## EXERCISE REQUIREMENTS
Return the listing below exactly, with the pictures dropped.

## GIVEN INFORMATION
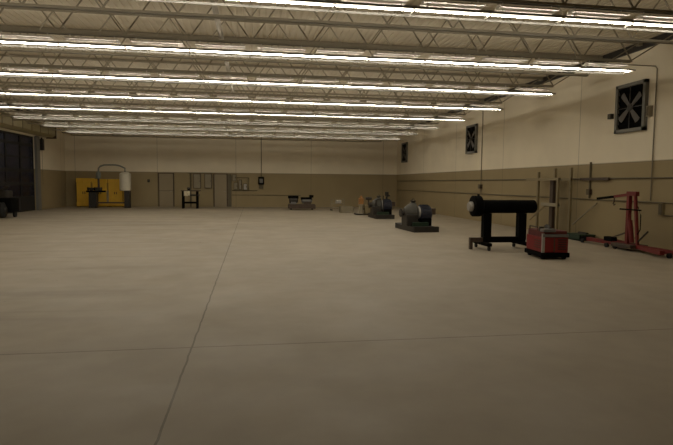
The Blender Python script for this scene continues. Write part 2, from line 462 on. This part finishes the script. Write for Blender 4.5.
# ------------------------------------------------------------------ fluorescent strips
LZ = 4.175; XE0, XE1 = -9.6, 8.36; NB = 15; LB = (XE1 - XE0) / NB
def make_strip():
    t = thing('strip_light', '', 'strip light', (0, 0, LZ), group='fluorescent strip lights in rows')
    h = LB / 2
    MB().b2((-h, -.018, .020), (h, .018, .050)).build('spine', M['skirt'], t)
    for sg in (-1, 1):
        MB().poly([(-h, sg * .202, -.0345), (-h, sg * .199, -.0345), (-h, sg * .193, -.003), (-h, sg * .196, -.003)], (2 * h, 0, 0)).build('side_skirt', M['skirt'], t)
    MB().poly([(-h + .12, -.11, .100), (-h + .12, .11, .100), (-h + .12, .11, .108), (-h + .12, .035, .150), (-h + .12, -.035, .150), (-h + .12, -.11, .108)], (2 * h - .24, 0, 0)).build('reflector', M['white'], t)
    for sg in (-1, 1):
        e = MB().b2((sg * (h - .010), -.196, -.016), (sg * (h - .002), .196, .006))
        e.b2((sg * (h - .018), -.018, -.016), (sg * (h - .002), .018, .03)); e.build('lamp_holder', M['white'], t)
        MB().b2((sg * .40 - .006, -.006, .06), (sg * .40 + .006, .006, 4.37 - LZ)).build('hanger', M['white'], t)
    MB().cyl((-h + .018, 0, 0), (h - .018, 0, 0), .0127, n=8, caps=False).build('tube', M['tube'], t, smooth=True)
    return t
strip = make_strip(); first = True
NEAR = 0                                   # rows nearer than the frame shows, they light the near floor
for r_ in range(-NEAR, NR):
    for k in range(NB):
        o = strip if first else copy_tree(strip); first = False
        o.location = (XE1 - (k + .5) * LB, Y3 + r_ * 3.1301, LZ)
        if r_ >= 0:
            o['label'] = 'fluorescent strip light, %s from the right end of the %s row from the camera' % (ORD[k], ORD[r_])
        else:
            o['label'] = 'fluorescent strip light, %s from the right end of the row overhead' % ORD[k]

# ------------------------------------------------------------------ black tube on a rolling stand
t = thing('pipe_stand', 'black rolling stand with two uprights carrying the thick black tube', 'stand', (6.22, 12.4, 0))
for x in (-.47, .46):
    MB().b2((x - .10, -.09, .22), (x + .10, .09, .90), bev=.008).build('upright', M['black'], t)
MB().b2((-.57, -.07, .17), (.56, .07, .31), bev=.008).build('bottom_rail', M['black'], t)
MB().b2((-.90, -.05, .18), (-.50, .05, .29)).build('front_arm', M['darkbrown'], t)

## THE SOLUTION
The Blender Python script for this scene continues. Write part 2, from line 462 on. This part finishes the script. Write for Blender 4.5.
# ------------------------------------------------------------------ fluorescent strips
LZ = 4.175; XE0, XE1 = -9.6, 8.36; NB = 15; LB = (XE1 - XE0) / NB
def make_strip():
    t = thing('strip_light', '', 'strip light', (0, 0, LZ), group='fluorescent strip lights in rows')
    h = LB / 2
    MB().b2((-h, -.018, .020), (h, .018, .050)).build('spine', M['skirt'], t)
    for sg in (-1, 1):
        MB().poly([(-h, sg * .202, -.0345), (-h, sg * .199, -.0345), (-h, sg * .193, -.003), (-h, sg * .196, -.003)], (2 * h, 0, 0)).build('side_skirt', M['skirt'], t)
    MB().poly([(-h + .12, -.11, .100), (-h + .12, .11, .100), (-h + .12, .11, .108), (-h + .12, .035, .150), (-h + .12, -.035, .150), (-h + .12, -.11, .108)], (2 * h - .24, 0, 0)).build('reflector', M['white'], t)
    for sg in (-1, 1):
        e = MB().b2((sg * (h - .010), -.196, -.016), (sg * (h - .002), .196, .006))
        e.b2((sg * (h - .018), -.018, -.016), (sg * (h - .002), .018, .03)); e.build('lamp_holder', M['white'], t)
        MB().b2((sg * .40 - .006, -.006, .06), (sg * .40 + .006, .006, 4.37 - LZ)).build('hanger', M['white'], t)
    MB().cyl((-h + .018, 0, 0), (h - .018, 0, 0), .0127, n=8, caps=False).build('tube', M['tube'], t, smooth=True)
    return t
strip = make_strip(); first = True
NEAR = 0                                   # rows nearer than the frame shows, they light the near floor
for r_ in range(-NEAR, NR):
    for k in range(NB):
        o = strip if first else copy_tree(strip); first = False
        o.location = (XE1 - (k + .5) * LB, Y3 + r_ * 3.1301, LZ)
        if r_ >= 0:
            o['label'] = 'fluorescent strip light, %s from the right end of the %s row from the camera' % (ORD[k], ORD[r_])
        else:
            o['label'] = 'fluorescent strip light, %s from the right end of the row overhead' % ORD[k]

# ------------------------------------------------------------------ black tube on a rolling stand
t = thing('pipe_stand', 'black rolling stand with two uprights carrying the thick black tube', 'stand', (6.22, 12.4, 0))
for x in (-.47, .46):
    MB().b2((x - .10, -.09, .22), (x + .10, .09, .90), bev=.008).build('upright', M['black'], t)
MB().b2((-.57, -.07, .17), (.56, .07, .31), bev=.008).build('bottom_rail', M['black'], t)
MB().b2((-.90, -.05, .18), (-.50, .05, .29)).build('front_arm', M['darkbrown'], t)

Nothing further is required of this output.